Türk siyasi tarihine “postmodern darbe” olarak geçen 28 Şubat sürecinde, radyo kanallarında bazı ezgilerinin çalınması yasaklanan Grup Genç solisti İzzet Okumuş, o günleri hala üzüntüyle hatırlıyor.
Grup Genç solisti İzzet Okumuş, AA muhabirine, Pendik İmam Hatip Lisesinden mezun olduktan sonra Marmara Üniversitesi İlahiyat Fakültesinde eğitim hayatına devam ederken 28 Şubat sürecinin başladığını söyledi.
Okumuş, başörtülü öğrencilerin içeri alınmamasına tepki olarak üniversitede derslere girmediklerini belirtti.
O sırada eylemlere katıldığını ve üniversitelerde yasağın kalkması için çalışmalar yaptığını anlatan Okumuş, diğer yandan da kurucuları arasında olduğu müzik grubu Grup Genç ile eserler seslendirmeye devam ettiğini dile getirdi.
O zamanki atmosferde Afganistan’ın, Bosna’nın, Mescid-i Aksa’nın ve Kudüs’ün gündemde olduğunu ve sivil toplum kuruluşlarının bu konularda düzenlediği çeşitli etkinliklerde grup olarak sahneye çıkıp eserlerini söylediklerini dile getiren Okumuş, İstanbul Üniversitesinin Beyazıt’taki ana yerleşkesinde ve Cerrahpaşa Tıp Fakültesinin önündeki eylemlerde de ezgilerini seslendirdiklerini anlattı.

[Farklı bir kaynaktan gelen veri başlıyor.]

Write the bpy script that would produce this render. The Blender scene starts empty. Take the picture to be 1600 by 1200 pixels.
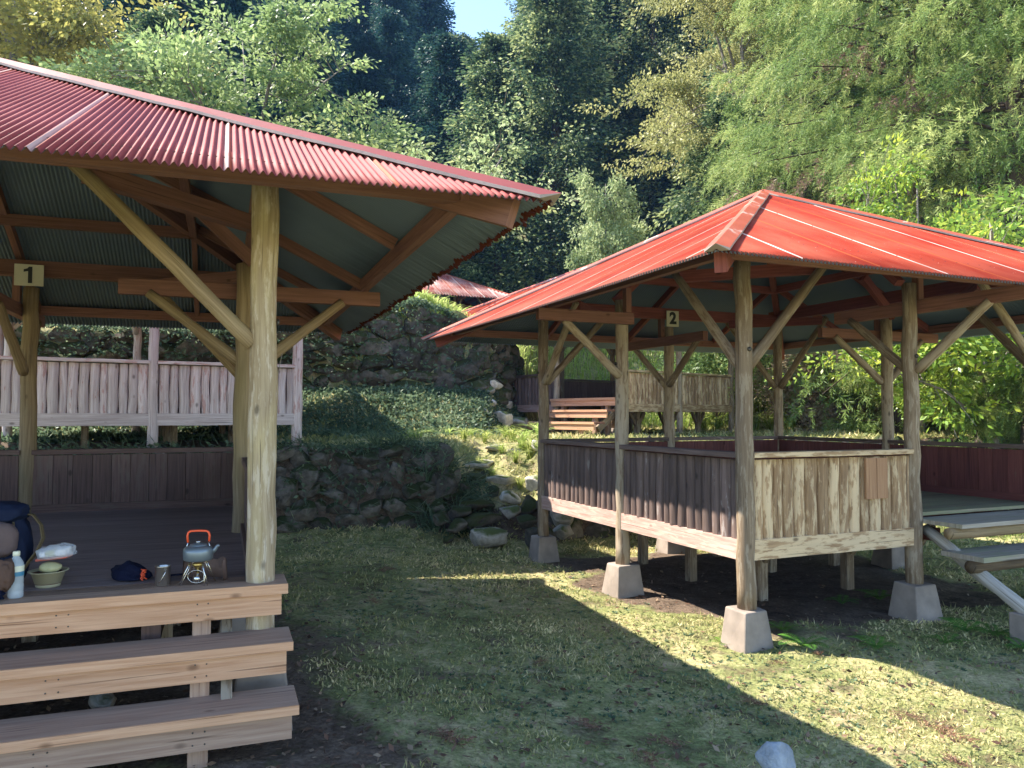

Anadolu’daki birçok radyo kanalında da eserlerinin çalındığına değinen Okumuş, şunları kaydetti:
“Bizim ortaya çıkışımızdaki süreçte yani 90’lı yıllarda, vatan coğrafyası ile gönül coğrafyası arasında his rabıtasını kurmak ve kuvvetlendirmek adına sanatı bir yol ve yordam olarak gördük. Eserlerimizde ümmet vurgusu, millet vurgusu bu manada ön plana çıktı. Yeryüzünde maruz kalınan sömürgeye karşı bir araya gelmenin yegane reçetesinin, kadim değerlerimiz olduğuna inanıyoruz. Bu kadim değerler etrafında söz söylemenin, soluk tüketmenin de kıymetli bir şey olduğuna inanıyoruz. Bunun için o dönem sanat üretmeye başladık. Söz yazdık, beste yaptık. Bugün de hala bu değerler etrafında söz söylemenin eskisine nazaran çok daha kıymetli olduğuna inanarak, söz söylemeye, beste yapmaya devam ediyoruz, devam edeceğiz inşallah.”
Grup Genç solisti İzzet Okumuş, eserlerinin şiddet içermediğini, bir itiraz içerdiğini, genç kuşağın da kendilerine teveccüh gösterdiğini dile getirdi.
Bu durumun o dönemki idarede rahatsızlık oluşturduğuna dikkati çeken Okumuş, şöyle konuştu:
“28 Şubat dönemindeki idare, millet ve ümmet değerlerine dönülmesini engellemek için her türlü yöntemi denedi. Bizimle ilgili kısımda ise katıldığımız çeşitli etkinliklere izin vermediler, iptal ettiler. Biz de sahneye çıkamadık. ‘Örtü Uğruna’, ‘Şehitler Ölmez’, ‘Mescid-i Aksa’ ve ‘Kara Zulüm’ gibi eserlerimiz Özel FM ve Akra FM gibi radyo kanallarında çalınınca bunları yasakladılar. Bu radyolardan bazılarına uyarı cezası, bazılarına ise yayın durdurma cezası verdiler.”
O dönemde eserlerinin, radyolarda yasaklanmasının kendilerini üzdüğünü anlatan Okumuş, “Eserlerde dile getirdiğimiz sözlerin hakikat çabası olduğuna ve bu çabaya karşı yapılan uygulamanın da yanlış olduğuna inanıyoruz. Karşınızdaki insan da onu yasaklama gücüne sahip ve yasaklıyor. İşte mücadele dediğimiz şey de bu.” diye konuştu.
28 Şubat zihniyetinin, toplumun medeniyet değerlerini zorla dönüştürmeye çalıştığına işaret eden Okumuş, şunları anlattı:
“28 Şubat, ticaretten siyasete, kültürden sanata, sosyal hayattan özel hayatımıza kadar her şeyimizi, birilerinin kendi siyasi anlayışlarına göre şekillendirme çabasının bir örneğiydi. Bunu denediler, hala da deniyorlar. Bir toplumu istedikleri şekilde dönüştürüp, kültürel değerlerinden koparmak için neler yapılması gerekiyorsa onu yaptılar.”